Copy the data that follows, character for character, minus the pictures.

─── Data provided ───

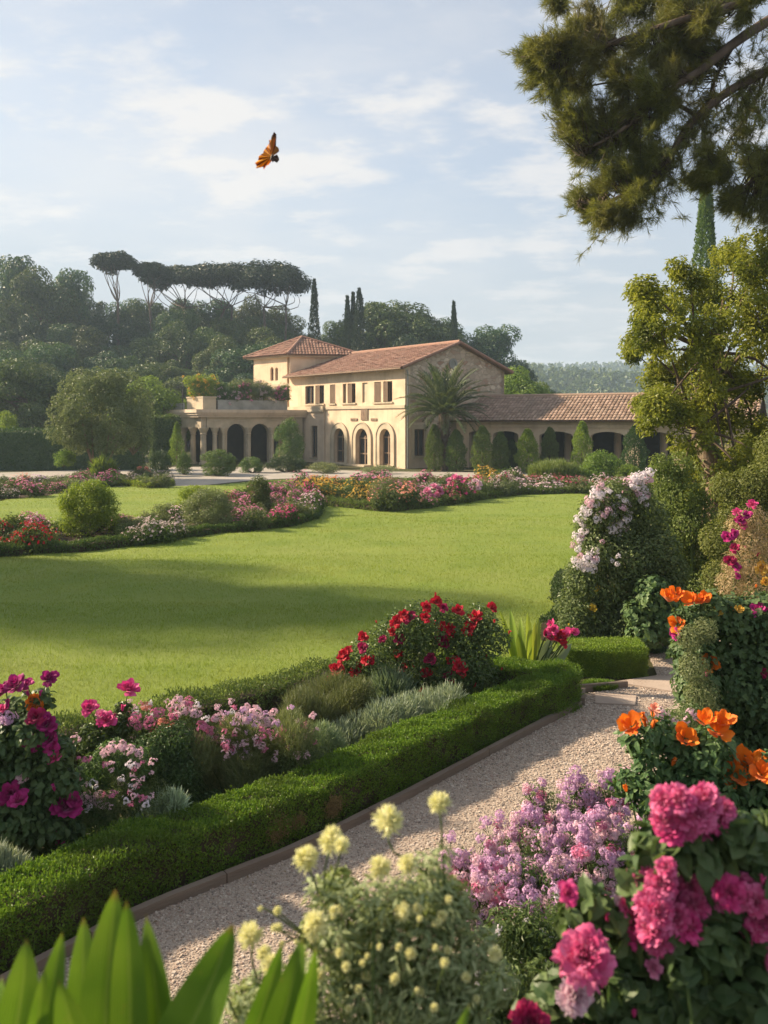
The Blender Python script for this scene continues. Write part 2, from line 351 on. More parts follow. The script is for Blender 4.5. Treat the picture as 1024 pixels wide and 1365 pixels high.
def rubble():
    m = mat('rubble'); t = NT(m); o = t.n('ShaderNodeTexCoord').outputs['Object']
    w = t.n('ShaderNodeMapping', ins={0: o, 3: (1, 1, 1.5)}).outputs[0]
    wv = t.n('ShaderNodeMix', data_type='RGBA', ins={0: .12, 6: w, 7: t.n('ShaderNodeTexNoise', ins={'Vector': o, 'Scale': 2.5}).outputs['Color']}).outputs[2]
    v = t.n('ShaderNodeTexVoronoi', ins={'Vector': wv, 'Scale': 3.1}); e = t.n('ShaderNodeTexVoronoi', feature='DISTANCE_TO_EDGE', ins={'Vector': wv, 'Scale': 3.1})
    rr = t.n('ShaderNodeSeparateColor', ins={0: v.outputs['Color']})
    c = t.mix(rr.outputs[0], (.42, .33, .24, 1), (.68, .56, .43, 1)); c = t.mix(t.rng(rr.outputs[1], .6, 1, 0, .8), c, (.36, .20, .13, 1))
    c = t.mix(t.rng(t.noise(o, .8), .45, .7, 0, .6), c, (.42, .33, .25, 1))
    k = t.rng(e.outputs['Distance'], 0.01, .07); c = t.mix(k, (.40, .33, .25, 1), c)
    bp = t.n('ShaderNodeBump', ins={'Strength': .7, 'Distance': .06, 'Height': t.math('ADD', k, t.math('MULTIPLY', t.noise(o, 16), .6))})
    b = t.n('ShaderNodeBsdfPrincipled', ins={'Base Color': c, 'Roughness': .9, 'Normal': bp.outputs[0], 'Specular IOR Level': .2})
    t.n('ShaderNodeOutputMaterial', ins={0: b.outputs[0]}); return m
M['rubble'] = rubble()
def tilemat(name, a, b_, c3):
    m = mat(name); t = NT(m); g = t.n('ShaderNodeNewGeometry'); o = t.n('ShaderNodeTexCoord').outputs['Object']
    c = t.mix(g.outputs['Random Per Island'], c4(a), c4(b_)); c = t.mix(t.rng(t.noise(o, .9, 6), .45, .7, 0, .75), c, c4(c3))
    c = t.mix(t.rng(t.noise(o, 6, 3), .55, .75, 0, .5), c, (.20, .19, .12, 1))
    b = t.n('ShaderNodeBsdfPrincipled', ins={'Base Color': c, 'Roughness': .85, 'Specular IOR Level': .2,
            'Normal': t.n('ShaderNodeBump', ins={'Strength': .4, 'Distance': .01, 'Height': t.noise(o, 40)}).outputs[0]})
    t.n('ShaderNodeOutputMaterial', ins={0: b.outputs[0]}); return m
M['tile'] = tilemat('tile', (.24, .125, .09), (.38, .225, .165), (.25, .16, .12))
M['tileold'] = tilemat('tileold', (.25, .165, .12), (.44, .31, .235), (.27, .20, .15))
def gravelmat(name, cols):
    m = mat(name); t = NT(m); g = t.n('ShaderNodeNewGeometry'); o = t.n('ShaderNodeTexCoord').outputs['Object']
    rp = t.n('ShaderNodeValToRGB', ins={0: g.outputs['Random Per Island']}); cr = rp.color_ramp; cr.interpolation = 'CONSTANT'
    for i, c in enumerate(cols):
        e = cr.elements[i] if i < 2 else cr.elements.new(i / len(cols)); e.position = i / len(cols); e.color = c4(c)
    b = t.n('ShaderNodeBsdfPrincipled', ins={'Base Color': rp.outputs[0], 'Roughness': .85, 'Specular IOR Level': .3})
    t.n('ShaderNodeOutputMaterial', ins={0: b.outputs[0]}); return m
M['pebble'] = gravelmat('pebble', [(.38, .31, .25), (.47, .39, .32), (.27, .215, .175), (.42, .335, .265), (.52, .44, .37), (.34, .25, .20), (.41, .355, .30), (.23, .19, .16)])
M['path'] = surf('path', (.30, .24, .195), (.41, .34, .275), 70, .95, .8, 90, c3=(.42, .33, .26), s3=1.2, bdist=.01)
def bladeleaf():
    m = mat('strap_leaf'); t = NT(m); a = t.n('ShaderNodeAttribute', attribute_name='across').outputs['Fac']; o = t.n('ShaderNodeTexCoord').outputs['Object']
    ribs = t.math('SINE', t.math('MULTIPLY', a, 46.0)); mid = t.rng(t.math('ABSOLUTE', a), 0.0, .09, 1, 0)
    c = t.mix(t.rng(t.noise(o, 9, 3), .35, .65), (.09, .19, .018, 1), (.15, .265, .03, 1)); c = t.mix(t.rng(ribs, .2, 1, 0, .35), c, (.07, .14, .015, 1)); c = t.mix(t.math('MULTIPLY', mid, .6), c, (.26, .35, .08, 1))
    c = t.mix(t.rng(t.noise(o, 60, 5, .7), .62, .72, 0, .7), c, (.22, .20, .05, 1)); al = t.n('ShaderNodeAttribute', attribute_name='along').outputs['Fac']
    c = t.mix(t.rng(t.math('ADD', al, t.math('MULTIPLY', t.noise(o, 22, 4), .10)), 1.0, 1.06), c, (.20, .11, .04, 1)); c = t.mix(t.rng(t.noise(o, 4, 2), .5, .7, 0, .5), c, (.22, .30, .045, 1))
    bp = t.n('ShaderNodeBump', ins={'Strength': .35, 'Distance': .002, 'Height': t.math('ADD', ribs, t.math('MULTIPLY', mid, -3.0))})
    b = t.n('ShaderNodeBsdfPrincipled', ins={'Base Color': c, 'Roughness': t.rng(t.noise(o, 30, 4), .3, .7, .42, .68), 'Specular IOR Level': .3, 'Normal': bp.outputs[0]})
    tl = t.n('ShaderNodeBsdfTranslucent', ins={'Color': t.mix(1.0, c, (1, 1, .5, 1), 'MULTIPLY')})
    t.n('ShaderNodeOutputMaterial', ins={0: t.n('ShaderNodeMixShader', ins={0: .4, 1: b.outputs[0], 2: tl.outputs[0]}).outputs[0]}); return m
M['strap'] = bladeleaf()
# ================================================================== setting
def ground_sheet():
    xs = np.unique(np.concatenate([np.linspace(-950, -120, 12), np.linspace(-120, 120, 61), np.linspace(120, 950, 12)]))
    ys = np.unique(np.concatenate([np.linspace(-45, -2, 6), np.linspace(-2, 6, 41), np.linspace(6, 70, 20), np.linspace(70, 150, 33), np.linspace(150, 1150, 12)]))
    X, Y = np.meshgrid(xs, ys); V = np.stack([X, Y, hgt(X, Y)], -1).reshape(-1, 3)
    w = len(xs); i, j = np.meshgrid(np.arange(len(ys) - 1), np.arange(w - 1), indexing='ij'); a = (i * w + j).ravel()
    return V, np.stack([a, a + 1, a + w + 1, a + w], 1)
tag(obj('ground', [ground_sheet()], M['ground'], smooth=True), kind='structure')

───

▶ _Result_:
The Blender Python script for this scene continues. Write part 2, from line 351 on. More parts follow. The script is for Blender 4.5. Treat the picture as 1024 pixels wide and 1365 pixels high.
def rubble():
    m = mat('rubble'); t = NT(m); o = t.n('ShaderNodeTexCoord').outputs['Object']
    w = t.n('ShaderNodeMapping', ins={0: o, 3: (1, 1, 1.5)}).outputs[0]
    wv = t.n('ShaderNodeMix', data_type='RGBA', ins={0: .12, 6: w, 7: t.n('ShaderNodeTexNoise', ins={'Vector': o, 'Scale': 2.5}).outputs['Color']}).outputs[2]
    v = t.n('ShaderNodeTexVoronoi', ins={'Vector': wv, 'Scale': 3.1}); e = t.n('ShaderNodeTexVoronoi', feature='DISTANCE_TO_EDGE', ins={'Vector': wv, 'Scale': 3.1})
    rr = t.n('ShaderNodeSeparateColor', ins={0: v.outputs['Color']})
    c = t.mix(rr.outputs[0], (.42, .33, .24, 1), (.68, .56, .43, 1)); c = t.mix(t.rng(rr.outputs[1], .6, 1, 0, .8), c, (.36, .20, .13, 1))
    c = t.mix(t.rng(t.noise(o, .8), .45, .7, 0, .6), c, (.42, .33, .25, 1))
    k = t.rng(e.outputs['Distance'], 0.01, .07); c = t.mix(k, (.40, .33, .25, 1), c)
    bp = t.n('ShaderNodeBump', ins={'Strength': .7, 'Distance': .06, 'Height': t.math('ADD', k, t.math('MULTIPLY', t.noise(o, 16), .6))})
    b = t.n('ShaderNodeBsdfPrincipled', ins={'Base Color': c, 'Roughness': .9, 'Normal': bp.outputs[0], 'Specular IOR Level': .2})
    t.n('ShaderNodeOutputMaterial', ins={0: b.outputs[0]}); return m
M['rubble'] = rubble()
def tilemat(name, a, b_, c3):
    m = mat(name); t = NT(m); g = t.n('ShaderNodeNewGeometry'); o = t.n('ShaderNodeTexCoord').outputs['Object']
    c = t.mix(g.outputs['Random Per Island'], c4(a), c4(b_)); c = t.mix(t.rng(t.noise(o, .9, 6), .45, .7, 0, .75), c, c4(c3))
    c = t.mix(t.rng(t.noise(o, 6, 3), .55, .75, 0, .5), c, (.20, .19, .12, 1))
    b = t.n('ShaderNodeBsdfPrincipled', ins={'Base Color': c, 'Roughness': .85, 'Specular IOR Level': .2,
            'Normal': t.n('ShaderNodeBump', ins={'Strength': .4, 'Distance': .01, 'Height': t.noise(o, 40)}).outputs[0]})
    t.n('ShaderNodeOutputMaterial', ins={0: b.outputs[0]}); return m
M['tile'] = tilemat('tile', (.24, .125, .09), (.38, .225, .165), (.25, .16, .12))
M['tileold'] = tilemat('tileold', (.25, .165, .12), (.44, .31, .235), (.27, .20, .15))
def gravelmat(name, cols):
    m = mat(name); t = NT(m); g = t.n('ShaderNodeNewGeometry'); o = t.n('ShaderNodeTexCoord').outputs['Object']
    rp = t.n('ShaderNodeValToRGB', ins={0: g.outputs['Random Per Island']}); cr = rp.color_ramp; cr.interpolation = 'CONSTANT'
    for i, c in enumerate(cols):
        e = cr.elements[i] if i < 2 else cr.elements.new(i / len(cols)); e.position = i / len(cols); e.color = c4(c)
    b = t.n('ShaderNodeBsdfPrincipled', ins={'Base Color': rp.outputs[0], 'Roughness': .85, 'Specular IOR Level': .3})
    t.n('ShaderNodeOutputMaterial', ins={0: b.outputs[0]}); return m
M['pebble'] = gravelmat('pebble', [(.38, .31, .25), (.47, .39, .32), (.27, .215, .175), (.42, .335, .265), (.52, .44, .37), (.34, .25, .20), (.41, .355, .30), (.23, .19, .16)])
M['path'] = surf('path', (.30, .24, .195), (.41, .34, .275), 70, .95, .8, 90, c3=(.42, .33, .26), s3=1.2, bdist=.01)
def bladeleaf():
    m = mat('strap_leaf'); t = NT(m); a = t.n('ShaderNodeAttribute', attribute_name='across').outputs['Fac']; o = t.n('ShaderNodeTexCoord').outputs['Object']
    ribs = t.math('SINE', t.math('MULTIPLY', a, 46.0)); mid = t.rng(t.math('ABSOLUTE', a), 0.0, .09, 1, 0)
    c = t.mix(t.rng(t.noise(o, 9, 3), .35, .65), (.09, .19, .018, 1), (.15, .265, .03, 1)); c = t.mix(t.rng(ribs, .2, 1, 0, .35), c, (.07, .14, .015, 1)); c = t.mix(t.math('MULTIPLY', mid, .6), c, (.26, .35, .08, 1))
    c = t.mix(t.rng(t.noise(o, 60, 5, .7), .62, .72, 0, .7), c, (.22, .20, .05, 1)); al = t.n('ShaderNodeAttribute', attribute_name='along').outputs['Fac']
    c = t.mix(t.rng(t.math('ADD', al, t.math('MULTIPLY', t.noise(o, 22, 4), .10)), 1.0, 1.06), c, (.20, .11, .04, 1)); c = t.mix(t.rng(t.noise(o, 4, 2), .5, .7, 0, .5), c, (.22, .30, .045, 1))
    bp = t.n('ShaderNodeBump', ins={'Strength': .35, 'Distance': .002, 'Height': t.math('ADD', ribs, t.math('MULTIPLY', mid, -3.0))})
    b = t.n('ShaderNodeBsdfPrincipled', ins={'Base Color': c, 'Roughness': t.rng(t.noise(o, 30, 4), .3, .7, .42, .68), 'Specular IOR Level': .3, 'Normal': bp.outputs[0]})
    tl = t.n('ShaderNodeBsdfTranslucent', ins={'Color': t.mix(1.0, c, (1, 1, .5, 1), 'MULTIPLY')})
    t.n('ShaderNodeOutputMaterial', ins={0: t.n('ShaderNodeMixShader', ins={0: .4, 1: b.outputs[0], 2: tl.outputs[0]}).outputs[0]}); return m
M['strap'] = bladeleaf()
# ================================================================== setting
def ground_sheet():
    xs = np.unique(np.concatenate([np.linspace(-950, -120, 12), np.linspace(-120, 120, 61), np.linspace(120, 950, 12)]))
    ys = np.unique(np.concatenate([np.linspace(-45, -2, 6), np.linspace(-2, 6, 41), np.linspace(6, 70, 20), np.linspace(70, 150, 33), np.linspace(150, 1150, 12)]))
    X, Y = np.meshgrid(xs, ys); V = np.stack([X, Y, hgt(X, Y)], -1).reshape(-1, 3)
    w = len(xs); i, j = np.meshgrid(np.arange(len(ys) - 1), np.arange(w - 1), indexing='ij'); a = (i * w + j).ravel()
    return V, np.stack([a, a + 1, a + w + 1, a + w], 1)
tag(obj('ground', [ground_sheet()], M['ground'], smooth=True), kind='structure')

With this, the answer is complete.